___ DATA EXCERPT ___
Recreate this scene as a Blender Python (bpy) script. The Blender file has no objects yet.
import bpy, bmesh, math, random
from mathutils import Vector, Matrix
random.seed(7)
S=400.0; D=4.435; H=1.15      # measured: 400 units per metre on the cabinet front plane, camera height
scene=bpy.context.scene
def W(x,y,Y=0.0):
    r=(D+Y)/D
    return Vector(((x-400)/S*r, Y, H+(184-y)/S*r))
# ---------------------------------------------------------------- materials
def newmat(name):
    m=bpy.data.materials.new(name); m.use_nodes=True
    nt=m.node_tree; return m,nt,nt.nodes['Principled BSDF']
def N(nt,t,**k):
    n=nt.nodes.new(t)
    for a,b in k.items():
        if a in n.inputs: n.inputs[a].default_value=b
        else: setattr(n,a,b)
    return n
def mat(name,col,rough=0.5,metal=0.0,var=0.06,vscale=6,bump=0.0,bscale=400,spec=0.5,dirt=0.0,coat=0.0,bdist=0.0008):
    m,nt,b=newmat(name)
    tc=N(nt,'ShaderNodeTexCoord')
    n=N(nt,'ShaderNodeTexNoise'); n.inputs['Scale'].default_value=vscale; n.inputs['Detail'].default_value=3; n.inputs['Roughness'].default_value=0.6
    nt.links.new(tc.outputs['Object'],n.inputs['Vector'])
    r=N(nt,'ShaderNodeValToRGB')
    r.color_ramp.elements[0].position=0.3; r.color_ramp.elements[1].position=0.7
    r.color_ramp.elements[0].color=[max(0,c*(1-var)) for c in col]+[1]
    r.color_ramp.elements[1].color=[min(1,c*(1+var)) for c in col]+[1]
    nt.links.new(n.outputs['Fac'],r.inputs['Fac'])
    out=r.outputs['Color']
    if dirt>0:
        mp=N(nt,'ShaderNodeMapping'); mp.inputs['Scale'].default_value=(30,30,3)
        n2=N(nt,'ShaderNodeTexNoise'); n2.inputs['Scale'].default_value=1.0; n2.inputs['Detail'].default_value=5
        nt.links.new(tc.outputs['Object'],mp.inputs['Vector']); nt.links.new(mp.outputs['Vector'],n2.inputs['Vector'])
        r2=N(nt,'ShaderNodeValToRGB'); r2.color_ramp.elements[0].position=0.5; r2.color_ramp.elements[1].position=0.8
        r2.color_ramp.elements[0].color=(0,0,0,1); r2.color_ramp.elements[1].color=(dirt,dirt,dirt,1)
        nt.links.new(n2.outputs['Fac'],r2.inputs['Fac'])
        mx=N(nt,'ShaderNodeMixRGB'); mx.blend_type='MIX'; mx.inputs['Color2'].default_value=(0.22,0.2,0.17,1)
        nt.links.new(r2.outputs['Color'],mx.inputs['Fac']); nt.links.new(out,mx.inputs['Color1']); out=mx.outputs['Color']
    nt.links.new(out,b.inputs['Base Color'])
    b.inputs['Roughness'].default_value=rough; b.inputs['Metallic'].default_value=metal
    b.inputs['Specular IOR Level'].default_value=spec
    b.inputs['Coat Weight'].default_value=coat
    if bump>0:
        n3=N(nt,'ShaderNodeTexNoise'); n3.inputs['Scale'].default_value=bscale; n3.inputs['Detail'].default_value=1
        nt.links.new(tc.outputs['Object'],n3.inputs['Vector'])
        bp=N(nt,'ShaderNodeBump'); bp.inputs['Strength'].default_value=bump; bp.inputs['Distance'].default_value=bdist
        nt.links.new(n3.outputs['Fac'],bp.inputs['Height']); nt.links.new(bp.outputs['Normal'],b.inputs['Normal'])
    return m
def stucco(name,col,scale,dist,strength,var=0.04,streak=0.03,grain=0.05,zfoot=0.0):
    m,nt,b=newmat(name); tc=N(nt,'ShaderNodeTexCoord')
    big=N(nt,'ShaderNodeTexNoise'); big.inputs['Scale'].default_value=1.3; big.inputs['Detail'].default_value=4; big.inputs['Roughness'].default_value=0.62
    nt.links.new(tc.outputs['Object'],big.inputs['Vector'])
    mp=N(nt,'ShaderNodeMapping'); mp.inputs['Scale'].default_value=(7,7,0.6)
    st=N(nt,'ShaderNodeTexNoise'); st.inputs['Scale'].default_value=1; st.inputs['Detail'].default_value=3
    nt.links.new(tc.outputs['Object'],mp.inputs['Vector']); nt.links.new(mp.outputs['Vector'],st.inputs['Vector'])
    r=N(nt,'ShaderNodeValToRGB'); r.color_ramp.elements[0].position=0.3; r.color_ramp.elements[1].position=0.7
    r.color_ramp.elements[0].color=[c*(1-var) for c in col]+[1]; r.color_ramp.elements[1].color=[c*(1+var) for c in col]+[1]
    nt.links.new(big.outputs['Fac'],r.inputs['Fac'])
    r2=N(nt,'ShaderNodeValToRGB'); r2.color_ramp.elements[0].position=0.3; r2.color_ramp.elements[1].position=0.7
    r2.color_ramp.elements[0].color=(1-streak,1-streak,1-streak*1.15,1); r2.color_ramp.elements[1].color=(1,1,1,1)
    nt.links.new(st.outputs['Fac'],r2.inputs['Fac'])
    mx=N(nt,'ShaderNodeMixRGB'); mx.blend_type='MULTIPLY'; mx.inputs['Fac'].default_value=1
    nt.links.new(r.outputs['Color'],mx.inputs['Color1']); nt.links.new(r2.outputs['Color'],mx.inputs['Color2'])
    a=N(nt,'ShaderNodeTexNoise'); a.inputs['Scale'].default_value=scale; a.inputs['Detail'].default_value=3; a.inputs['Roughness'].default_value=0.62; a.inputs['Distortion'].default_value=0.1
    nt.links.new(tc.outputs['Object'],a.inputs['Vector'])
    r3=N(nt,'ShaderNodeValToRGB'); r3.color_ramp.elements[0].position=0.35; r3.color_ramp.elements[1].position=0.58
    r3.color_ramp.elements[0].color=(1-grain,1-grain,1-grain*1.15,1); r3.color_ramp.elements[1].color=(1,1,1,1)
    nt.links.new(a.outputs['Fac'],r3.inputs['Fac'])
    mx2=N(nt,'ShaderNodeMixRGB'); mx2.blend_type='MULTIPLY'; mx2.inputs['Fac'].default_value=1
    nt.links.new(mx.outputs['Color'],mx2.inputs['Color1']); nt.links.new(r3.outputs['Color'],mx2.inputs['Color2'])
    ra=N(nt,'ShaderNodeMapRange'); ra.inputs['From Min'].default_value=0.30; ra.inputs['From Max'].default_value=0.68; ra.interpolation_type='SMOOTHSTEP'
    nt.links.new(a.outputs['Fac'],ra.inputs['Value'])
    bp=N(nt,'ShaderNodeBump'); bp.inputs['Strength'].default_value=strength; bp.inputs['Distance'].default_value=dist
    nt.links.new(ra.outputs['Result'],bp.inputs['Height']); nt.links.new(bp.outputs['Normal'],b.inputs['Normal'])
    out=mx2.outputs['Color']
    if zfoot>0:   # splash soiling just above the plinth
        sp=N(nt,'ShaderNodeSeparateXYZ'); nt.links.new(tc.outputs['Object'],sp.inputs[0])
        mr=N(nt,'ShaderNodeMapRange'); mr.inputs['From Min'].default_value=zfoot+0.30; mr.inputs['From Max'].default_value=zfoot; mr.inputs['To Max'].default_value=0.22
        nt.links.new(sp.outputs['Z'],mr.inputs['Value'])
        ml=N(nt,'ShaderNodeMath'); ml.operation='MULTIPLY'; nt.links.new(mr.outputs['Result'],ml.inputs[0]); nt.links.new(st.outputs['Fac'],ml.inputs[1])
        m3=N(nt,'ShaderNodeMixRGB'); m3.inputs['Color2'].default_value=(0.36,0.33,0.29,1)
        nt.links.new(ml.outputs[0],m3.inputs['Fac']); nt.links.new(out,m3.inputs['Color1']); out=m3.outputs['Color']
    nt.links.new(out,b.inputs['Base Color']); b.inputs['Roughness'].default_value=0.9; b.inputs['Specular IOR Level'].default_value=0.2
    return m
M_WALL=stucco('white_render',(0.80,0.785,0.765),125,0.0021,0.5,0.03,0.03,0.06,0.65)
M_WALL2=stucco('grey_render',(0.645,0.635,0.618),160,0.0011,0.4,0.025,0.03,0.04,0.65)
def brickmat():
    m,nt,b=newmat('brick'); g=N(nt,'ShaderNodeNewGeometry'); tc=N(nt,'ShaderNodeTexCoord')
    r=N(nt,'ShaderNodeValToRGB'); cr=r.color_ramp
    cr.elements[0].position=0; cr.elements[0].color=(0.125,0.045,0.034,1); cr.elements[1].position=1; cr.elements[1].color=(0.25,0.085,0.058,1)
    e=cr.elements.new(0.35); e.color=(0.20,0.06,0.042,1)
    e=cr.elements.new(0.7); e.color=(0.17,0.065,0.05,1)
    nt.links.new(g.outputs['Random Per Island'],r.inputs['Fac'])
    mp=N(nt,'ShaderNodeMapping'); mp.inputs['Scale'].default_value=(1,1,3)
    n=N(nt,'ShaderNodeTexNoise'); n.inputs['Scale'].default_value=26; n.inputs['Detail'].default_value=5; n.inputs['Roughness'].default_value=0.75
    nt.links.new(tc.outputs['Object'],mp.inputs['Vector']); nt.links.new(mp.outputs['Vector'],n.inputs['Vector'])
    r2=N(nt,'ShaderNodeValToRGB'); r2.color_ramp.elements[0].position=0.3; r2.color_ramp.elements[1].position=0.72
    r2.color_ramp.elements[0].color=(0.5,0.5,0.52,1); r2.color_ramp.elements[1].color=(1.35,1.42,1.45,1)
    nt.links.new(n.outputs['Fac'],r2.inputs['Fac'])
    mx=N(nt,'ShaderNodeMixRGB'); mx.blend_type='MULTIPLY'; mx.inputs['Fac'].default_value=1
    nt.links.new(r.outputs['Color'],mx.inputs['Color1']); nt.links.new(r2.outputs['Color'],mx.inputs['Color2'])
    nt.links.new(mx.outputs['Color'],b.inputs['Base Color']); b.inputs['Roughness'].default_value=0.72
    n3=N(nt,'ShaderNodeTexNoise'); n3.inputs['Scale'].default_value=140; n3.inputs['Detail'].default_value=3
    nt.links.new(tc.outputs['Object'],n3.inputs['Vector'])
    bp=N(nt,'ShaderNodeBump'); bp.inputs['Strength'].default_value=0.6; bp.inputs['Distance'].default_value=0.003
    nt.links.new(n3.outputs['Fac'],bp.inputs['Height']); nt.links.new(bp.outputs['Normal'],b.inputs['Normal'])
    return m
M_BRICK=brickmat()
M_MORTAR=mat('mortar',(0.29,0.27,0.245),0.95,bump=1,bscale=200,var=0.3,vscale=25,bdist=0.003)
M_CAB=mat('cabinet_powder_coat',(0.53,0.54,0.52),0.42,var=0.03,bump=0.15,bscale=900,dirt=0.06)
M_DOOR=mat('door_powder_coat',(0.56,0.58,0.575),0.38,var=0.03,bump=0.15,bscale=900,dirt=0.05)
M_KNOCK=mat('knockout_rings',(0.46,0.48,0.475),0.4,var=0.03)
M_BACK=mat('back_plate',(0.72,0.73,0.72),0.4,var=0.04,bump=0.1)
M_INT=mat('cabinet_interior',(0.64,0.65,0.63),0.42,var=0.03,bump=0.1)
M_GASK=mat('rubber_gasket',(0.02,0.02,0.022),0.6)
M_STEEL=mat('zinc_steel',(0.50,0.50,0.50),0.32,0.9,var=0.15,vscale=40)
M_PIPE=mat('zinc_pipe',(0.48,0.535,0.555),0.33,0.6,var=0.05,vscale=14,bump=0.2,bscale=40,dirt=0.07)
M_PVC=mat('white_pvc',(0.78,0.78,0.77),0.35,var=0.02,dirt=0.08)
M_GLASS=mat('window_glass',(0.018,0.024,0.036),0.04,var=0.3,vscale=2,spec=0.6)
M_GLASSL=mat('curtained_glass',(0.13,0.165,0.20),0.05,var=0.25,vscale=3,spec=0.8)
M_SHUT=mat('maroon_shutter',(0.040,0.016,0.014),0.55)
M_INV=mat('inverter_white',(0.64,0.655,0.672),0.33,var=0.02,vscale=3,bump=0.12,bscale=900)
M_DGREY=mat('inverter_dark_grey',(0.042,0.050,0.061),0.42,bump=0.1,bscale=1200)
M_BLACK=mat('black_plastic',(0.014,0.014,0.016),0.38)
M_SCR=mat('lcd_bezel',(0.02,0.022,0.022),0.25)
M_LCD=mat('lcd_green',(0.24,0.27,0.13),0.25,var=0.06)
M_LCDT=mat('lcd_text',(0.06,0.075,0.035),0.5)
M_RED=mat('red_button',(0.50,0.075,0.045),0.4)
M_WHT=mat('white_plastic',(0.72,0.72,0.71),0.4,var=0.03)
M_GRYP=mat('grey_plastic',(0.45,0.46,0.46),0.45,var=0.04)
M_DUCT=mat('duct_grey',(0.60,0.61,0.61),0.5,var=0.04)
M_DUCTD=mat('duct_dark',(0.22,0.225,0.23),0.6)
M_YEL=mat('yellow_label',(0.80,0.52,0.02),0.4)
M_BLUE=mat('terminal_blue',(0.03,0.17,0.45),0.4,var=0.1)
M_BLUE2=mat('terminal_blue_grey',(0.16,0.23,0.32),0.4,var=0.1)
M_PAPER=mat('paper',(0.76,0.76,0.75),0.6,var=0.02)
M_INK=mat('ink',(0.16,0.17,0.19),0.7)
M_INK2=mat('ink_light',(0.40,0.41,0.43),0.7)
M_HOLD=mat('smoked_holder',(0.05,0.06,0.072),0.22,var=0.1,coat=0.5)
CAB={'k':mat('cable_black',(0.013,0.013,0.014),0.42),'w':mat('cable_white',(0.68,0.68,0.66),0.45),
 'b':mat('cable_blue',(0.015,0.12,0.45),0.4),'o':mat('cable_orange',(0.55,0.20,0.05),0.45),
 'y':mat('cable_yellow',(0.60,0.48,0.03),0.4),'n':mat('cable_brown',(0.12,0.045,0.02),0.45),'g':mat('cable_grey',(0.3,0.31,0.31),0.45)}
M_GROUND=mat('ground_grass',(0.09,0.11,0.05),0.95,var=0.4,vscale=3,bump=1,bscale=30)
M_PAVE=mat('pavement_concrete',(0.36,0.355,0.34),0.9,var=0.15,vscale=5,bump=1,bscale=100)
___
EXERCISE DESCRIPTION: Where a line holds "scene", copy it out.

RESPONSE:
Recreate this scene as a Blender Python (bpy) script. The Blender file has no objects yet.
scene=bpy.context.scene